The win was the first time both Nolans homered in the same game and a gave as sense of how they’ve gravitated toward being back-to-back in the lineup. Arenado has been candid as a Cardinal about his preference hitting cleanup, and the offense had its late-season surge in 2021 when he returned to cleanup and O’Neill found a home bookended between Goldschmidt and Arenado. Marmol could plant Gorman at No. 2 and get him more at-bats against right-handed pitching because teams will be reluctant to use a lefty with a three-batter minimum that assures either Edman or Goldschmidt get a swing.

But with Donovan batting .326 after going zero-for-five Friday and starting the day with as many walks (22) as strikeouts (22) in the majors, the Cardinals want him to get as many chances ahead of Goldschmidt as possible.

That puts Gorman in the spot to clear the table, not set it.

“As a guy in the five hole,” the rookie said, “you’re going to have some pop.”

In the past two games, the Cardinals have had innings of five and six runs, and combined they featured a solo home run. The Cardinals’ five-run rally in the ninth inning Friday fell shy of tying the game, but all of the runs and all four extra-base hits came with two outs. Edman and Donovan atop the lineup had back-to-back doubles and three RBIs. In the sixth inning, Saturday the Cardinals exploited three walks and one error to send 12 batters the plate.

Eight had a run or an RBI.

O’Neill got both with his 410-foot mash to center field. But the back end of the lineup kindled the runs to come with two walks and Bader’s infield single. Edman, Goldschmidt, and Arenado followed with RBI singles, widening the Cardinals lead from two runs to eight.

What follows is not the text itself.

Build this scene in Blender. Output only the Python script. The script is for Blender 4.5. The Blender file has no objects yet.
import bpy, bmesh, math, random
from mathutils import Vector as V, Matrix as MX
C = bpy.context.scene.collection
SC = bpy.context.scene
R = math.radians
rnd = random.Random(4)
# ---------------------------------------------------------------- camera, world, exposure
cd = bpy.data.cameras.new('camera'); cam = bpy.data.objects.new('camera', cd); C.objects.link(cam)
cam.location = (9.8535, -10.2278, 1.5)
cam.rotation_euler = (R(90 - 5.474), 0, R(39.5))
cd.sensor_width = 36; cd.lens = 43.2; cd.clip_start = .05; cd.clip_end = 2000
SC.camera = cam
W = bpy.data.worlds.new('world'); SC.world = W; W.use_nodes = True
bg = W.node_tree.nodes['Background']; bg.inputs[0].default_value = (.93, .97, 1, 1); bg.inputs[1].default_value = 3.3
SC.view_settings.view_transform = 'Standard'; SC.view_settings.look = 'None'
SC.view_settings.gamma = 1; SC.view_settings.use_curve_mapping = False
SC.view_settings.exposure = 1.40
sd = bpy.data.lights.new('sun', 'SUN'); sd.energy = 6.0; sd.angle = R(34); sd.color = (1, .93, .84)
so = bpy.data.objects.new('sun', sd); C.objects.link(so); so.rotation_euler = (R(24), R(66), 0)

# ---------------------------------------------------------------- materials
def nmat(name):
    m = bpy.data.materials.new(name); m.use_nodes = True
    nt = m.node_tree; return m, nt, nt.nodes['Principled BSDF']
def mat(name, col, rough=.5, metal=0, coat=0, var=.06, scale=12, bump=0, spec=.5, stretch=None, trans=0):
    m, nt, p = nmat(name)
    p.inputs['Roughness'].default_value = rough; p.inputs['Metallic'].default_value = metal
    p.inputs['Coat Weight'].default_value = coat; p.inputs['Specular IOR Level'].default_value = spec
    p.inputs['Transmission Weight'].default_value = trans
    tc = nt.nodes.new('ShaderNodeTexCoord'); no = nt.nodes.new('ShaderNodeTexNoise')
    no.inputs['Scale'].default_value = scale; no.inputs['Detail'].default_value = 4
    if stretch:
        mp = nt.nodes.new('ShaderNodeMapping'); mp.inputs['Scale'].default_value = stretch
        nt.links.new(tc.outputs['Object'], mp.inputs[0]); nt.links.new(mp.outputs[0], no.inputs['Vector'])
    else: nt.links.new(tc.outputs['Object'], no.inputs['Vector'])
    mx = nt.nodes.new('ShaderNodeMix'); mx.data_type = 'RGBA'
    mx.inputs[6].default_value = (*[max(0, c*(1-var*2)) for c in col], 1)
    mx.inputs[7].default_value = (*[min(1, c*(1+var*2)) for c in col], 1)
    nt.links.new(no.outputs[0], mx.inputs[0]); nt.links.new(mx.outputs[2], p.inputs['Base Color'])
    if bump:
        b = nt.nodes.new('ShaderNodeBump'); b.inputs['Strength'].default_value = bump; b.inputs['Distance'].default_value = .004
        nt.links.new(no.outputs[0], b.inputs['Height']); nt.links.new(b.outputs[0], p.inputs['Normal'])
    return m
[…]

“That is the depth that we talked about,” Marmol said. “A lot of the guys are putting it together at the right time.”

The burst of offense came immediately after Dakota Hudson finished his fifth and final inning. The Cardinals’ right-hander allowed a season-high five walks, three of them going to the bottom three batters in Boston’s lineup to load the bases. Hudson teed up the football for the Red Sox to kick off a rally – and then yanked it back. He had walked two batters on four pitches, three in the span of 16 pitches before landing a sinker to get an inning-ending groundout.

By the end of the sixth inning, every spot in the Cardinals lineup had scored at least a run.

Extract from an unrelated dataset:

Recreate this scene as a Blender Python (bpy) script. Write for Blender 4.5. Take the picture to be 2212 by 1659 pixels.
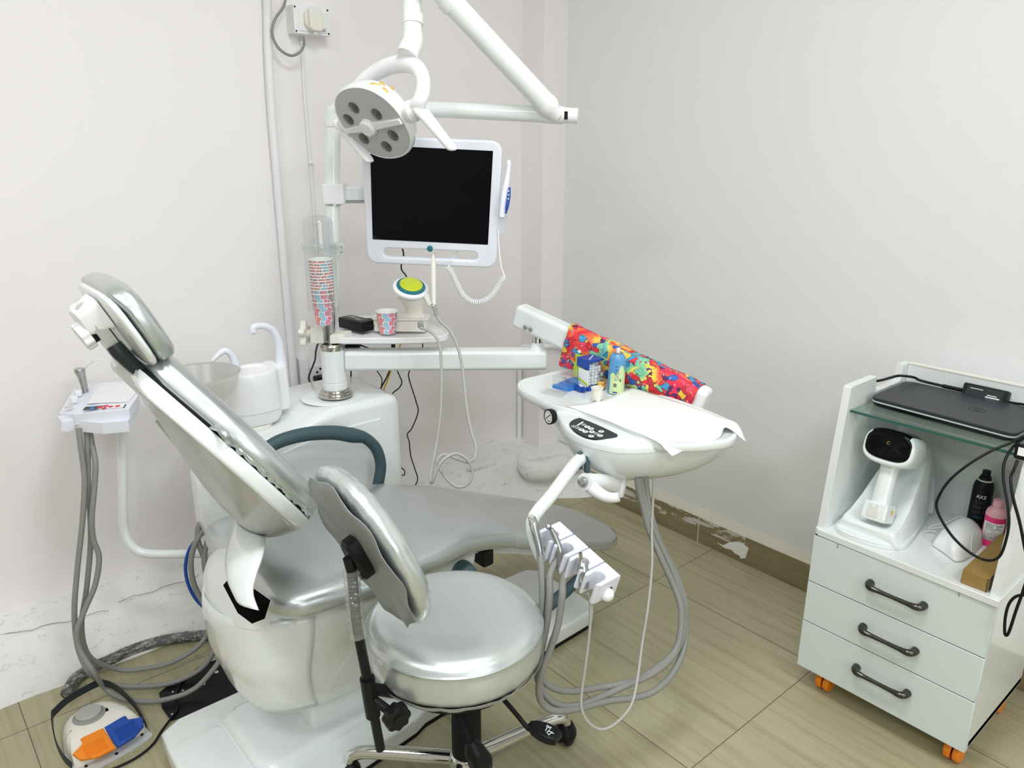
import bpy, bmesh, math, random
from mathutils import Vector, Matrix, noise

for o in list(bpy.data.objects):
    bpy.data.objects.remove(o)
SC = bpy.context.scene
COL = SC.collection
random.seed(7)
PI = math.pi

# ------------------------------------------------------------------ camera
cam = bpy.data.cameras.new('camera')
cam.sensor_width = 36.0
cam.lens = 27.04
cam.clip_start = 0.02
co = bpy.data.objects.new('camera', cam)
COL.objects.link(co)
fwd = Vector((0.61997, 0.72472, -0.30070))
rgt = fwd.cross(Vector((0, 0, 1))).normalized()
upv = rgt.cross(fwd).normalized()
roll = math.radians(0.141)
r2 = rgt * math.cos(roll) + upv * math.sin(roll)
u2 = -rgt * math.sin(roll) + upv * math.cos(roll)
mw = Matrix((r2, u2, -fwd)).transposed().to_4x4()
mw.translation = (0, 0, 1.458)
co.matrix_world = mw
SC.camera = co

# ------------------------------------------------------------------ world, lights, exposure
w = bpy.data.worlds.new('world')
SC.world = w
w.use_nodes = True
w.node_tree.nodes['Background'].inputs[0].default_value = (0.92, 0.96, 1, 1)
w.node_tree.nodes['Background'].inputs[1].default_value = 0.6
SC.view_settings.view_transform = 'Standard'
SC.view_settings.look = 'None'
SC.view_settings.exposure = -0.12
SC.view_settings.gamma = 1.0
SC.view_settings.use_curve_mapping = False
SC.cycles.max_bounces = 14
SC.cycles.diffuse_bounces = 8
SC.cycles.glossy_bounces = 6
SC.cycles.transmission_bounces = 12
SC.cycles.transparent_max_bounces = 16
SC.cycles.caustics_reflective = False
SC.cycles.caustics_refractive = False
SC.cycles.use_denoising = True


def area(name, loc, sx, sy, power, color=(1, 1, 1), rot=(0, 0, 0)):
    l = bpy.data.lights.new(name, 'AREA')
    l.shape = 'RECTANGLE'
    l.size = sx
    l.size_y = sy
    l.energy = power
    l.color = color
    o = bpy.data.objects.new(name, l)
    o.location = loc
    o.rotation_euler = rot
    COL.objects.link(o)
    return o


LAMPS = [(0.75, 0.75), (-0.75, 0.75), (0.75, -0.9), (-0.75, -0.9)]
for lx, ly in LAMPS:
    area('ceiling_light', (lx, ly, 2.685), 0.58, 0.58, 23, (0.935, 0.98, 1.0))
area('rear_fill_light', (0.1, -2.42, 1.45), 1.9, 1.5, 34, (0.91, 0.97, 1.0), (PI / 2, 0, 0))  # soft fill added at the rear to brighten the left wall


# ------------------------------------------------------------------ mesh helpers


def frame(o, x, y, z):
    m = Matrix((Vector(x), Vector(y), Vector(z))).transposed().to_4x4()
    m.translation = Vector(o)
    return m


def zframe(o, z, xhint=(1, 0, 0)):
    z = Vector(z).normalized()
    x = Vector(xhint)
    x = (x - z * x.dot(z)).normalized()
    return frame(o, x, z.cross(x), z)


def catmull(pts, n):
    pts = [Vector(p) for p in pts]
    if len(pts) < 3 or n <= 1:
        return pts
    out = []
    ext = [pts[0] * 2 - pts[1]] + pts + [pts[-1] * 2 - pts[-2]]
    for i in range(1, len(ext) - 2):
        p0, p1, p2, p3 = ext[i - 1:i + 3]
        for k in range(n):
            t = k / n
            out.append(0.5 * ((2 * p1) + (p2 - p0) * t + (2 * p0 - 5 * p1 + 4 * p2 - p3) * t * t + (3 * p1 - p0 - 3 * p2 + p3) * t ** 3))
    out.append(pts[-1])
    return out


def catloop(pts, n):
    pts = [Vector(p) for p in pts]
    N = len(pts)
    out = []
    for i in range(N):
        p0, p1, p2, p3 = pts[i - 1], pts[i], pts[(i + 1) % N], pts[(i + 2) % N]
        for k in range(n):
            t = k / n
            out.append(0.5 * ((2 * p1) + (p2 - p0) * t + (2 * p0 - 5 * p1 + 4 * p2 - p3) * t * t + (3 * p1 - p0 - 3 * p2 + p3) * t ** 3))
    return out


def rrect(hx, hy, r, n=6, cx=0, cy=0):
    out = []
    for sx, sy, a0 in ((1, 1, 0), (-1, 1, PI / 2), (-1, -1, PI), (1, -1, 1.5 * PI)):
        for k in range(n + 1):
            a = a0 + PI / 2 * k / n
            out.append((cx + sx * (hx - r) + r * math.cos(a), cy + sy * (hy - r) + r * math.sin(a)))
    return out


def sup(hx, hy, p=3.0, n=28):
    out = []
    for k in range(n):
        a = 2 * PI * k / n
        c, s = math.cos(a), math.sin(a)
        out.append((hx * math.copysign(abs(c) ** (2 / p), c), hy * math.copysign(abs(s) ** (2 / p), s)))
    return out


def sup2(hx, hy, pt, pb, n=40):
    out = []
    for k in range(n):
        a = 2 * PI * k / n
        c, s = math.cos(a), math.sin(a)
        p = pt if s > 0 else pb
        out.append((hx * math.copysign(abs(c) ** (2 / p), c), hy * math.copysign(abs(s) ** (2 / p), s)))
    return out


def sstep(x, a, b):
    t = min(1, max(0, (x - a) / (b - a)))
    return t * t * (3 - 2 * t)


class MB:
    """Collects shapes into one mesh; M places them."""

    def __init__(s, M=None):
        s.bm = bmesh.new()
        s.M = M if M is not None else Matrix()
        s.mi = 0

    def face(s, vs):
        try:
            f = s.bm.faces.new(vs)
            f.material_index = s.mi
            return f
        except ValueError:
            return None

    def loft(s, rings, cap=True, close=True):
        R = [[s.bm.verts.new(s.M @ Vector(p)) for p in r] for r in rings]
        n = len(R[0])
        for a, b in zip(R, R[1:]):
            for i in range(n if close else n - 1):
                j = (i + 1) % n
                s.face((a[i], a[j], b[j], b[i]))
        if cap and close:
            for r, q in ((R[0], rings[0]), (R[-1], rings[-1])):
                c = sum((v.co for v in r), Vector()) / n
                cv = s.bm.verts.new(c)
                for i in range(n):
                    s.face((r[i], r[(i + 1) % n], cv))
        return s

    def grid(s, rows):
        return s.loft(rows, cap=False, close=False)

    def box(s, c, size, r=0.0, rot=None, seg=2):
        m = Matrix.Translation(Vector(c))
        if rot is not None:
            m = m @ rot
        m = s.M @ m @ Matrix.Diagonal((size[0], size[1], size[2], 1))
        g = bmesh.ops.create_cube(s.bm, size=1.0, matrix=m)
        s._mark(g['verts'])
        if r > 0:
            es = list({e for v in g['verts'] for e in v.link_edges})
            bmesh.ops.bevel(s.bm, geom=es, offset=r, segments=seg, affect='EDGES', profile=0.5, clamp_overlap=True, material=s.mi)
        return s

    def _mark(s, verts):
        for f in {f for v in verts for f in v.link_faces}:
            f.material_index = s.mi

    def prism(s, pts, z0, z1, r=0.0, seg=2, holes=(), both=True):
        def offs(L, d):
            out = []
            N = len(L)
            for i in range(N):
                a, b, c = Vector(L[i - 1][:2]), Vector(L[i][:2]), Vector(L[(i + 1) % N][:2])
                e1, e2 = (b - a), (c - b)
                if e1.length < 1e-9 or e2.length < 1e-9:
                    e1 = e2 = (c - a)
                e1.normalize()
                e2.normalize()
                n1, n2 = Vector((-e1.y, e1.x)), Vector((-e2.y, e2.x))
                out.append(b + (n1 + n2) * (d / max(0.4, 1 + n1.dot(n2))))
            return out

        def sarea(L):
            return sum(L[i - 1][0] * L[i][1] - L[i][0] * L[i - 1][1] for i in range(len(L)))

        loops = []
        for k, L in enumerate([list(pts)] + [list(h) for h in holes]):
            if (sarea(L) < 0) == (k == 0):
                L = L[::-1]
            loops.append(L)
        prof = []
        if r > 0 and both:
            prof += [(r * (1 - math.sin(PI / 2 * q / seg)), z0 + r * (1 - math.cos(PI / 2 * q / seg))) for q in range(seg + 1)]
        else:
            prof.append((0, z0))
        if r > 0:
            prof += [(r * (1 - math.cos(PI / 2 * q / seg)), z1 - r * (1 - math.sin(PI / 2 * q / seg))) for q in range(seg + 1)]
        else:
            prof.append((0, z1))
        ends = ([], [])
        for L in loops:
            R = []
            for d, z in prof:
                R.append([s.bm.verts.new(s.M @ Vector((p[0], p[1], z))) for p in (offs(L, d) if d else L)])
            n = len(L)
            for a, b in zip(R, R[1:]):
                for i in range(n):
                    s.face((a[i], a[(i + 1) % n], b[(i + 1) % n], b[i]))
            ends[0].append(R[0])
            ends[1].append(R[-1])
        nz = s.M.to_3x3() @ Vector((0, 0, 1))
        for E in ends:
            if len(E) == 1 and len(E[0]) <= 4:
                s.face(E[0])
            else:
                es = [s.bm.edges.get((V[i], V[(i + 1) % len(V)])) for V in E for i in range(len(V))]
                bmesh.ops.triangle_fill(s.bm, use_beauty=True, use_dissolve=False, edges=es, normal=nz)
        return s

    def tube(s, pts, r, n=12, sm=6, cap=True):
        P = catmull(pts, sm)
        N = len(P)
        rs = r if isinstance(r, (list, tuple)) else None
        up = Vector((0, 0, 1))
        t0 = (P[1] - P[0]).normalized()
        if abs(t0.dot(up)) > 0.95:
            up = Vector((1, 0, 0))
        x = (up - t0 * up.dot(t0)).normalized()
        rings = []
        for i, p in enumerate(P):
            t = (P[min(i + 1, N - 1)] - P[max(i - 1, 0)]).normalized()
            x = (x - t * x.dot(t)).normalized()
            y = t.cross(x)
            if rs:
                f = i / (N - 1) * (len(rs) - 1)
                k = min(int(f), len(rs) - 2)
                rr = rs[k] + (rs[k + 1] - rs[k]) * (f - k)
            else:
                rr = r
            rings.append([p + (x * math.cos(a) + y * math.sin(a)) * rr for a in [2 * PI * k / n for k in range(n)]])
        return s.loft(rings, cap=cap)

    def lathe(s, prof, n=32, M=None):
        old = s.M
        if M is not None:
            s.M = old @ M
        rings = [[(max(r, 1e-5) * math.cos(2 * PI * k / n), max(r, 1e-5) * math.sin(2 * PI * k / n), z) for k in range(n)] for r, z in prof]
        s.loft(rings, cap=True)
        s.M = old
        return s

    def ball(s, c, r, n=20, sq=(1, 1, 1)):
        m = s.M @ Matrix.Translation(Vector(c)) @ Matrix.Diagonal((r * sq[0], r * sq[1], r * sq[2], 1))
        g = bmesh.ops.create_uvsphere(s.bm, u_segments=n, v_segments=max(8, n // 2), radius=1, matrix=m)
        s._mark(g['verts'])
        return s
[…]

Andrew Knizner drove home O’Neill with a ground-rule double in the ninth to give O’Neill three runs in the game and seven spots in the order at least one RBI.

The 11 runs were the most a Cardinals team scored in a regular-season game at Fenway, one shy of the dozen the Swifties scored in Game 4 of the 1946 World Series. That game was the first in a World Series that three teammates had at least four hits each. Stan Musial was not one of them. That’s some depth.

“It’s good to see it come together,” Arenado said. “We have great baserunning – not just steals, but turning bases, the little things. We have a little bit of power, not as much power as all teams, some of the really good teams, like the Yankees. We’re starting to have those really quality at-bats, working counts, making pitchers work a little harder, and we do that with the pitching and defense we have – that’s a really good team.”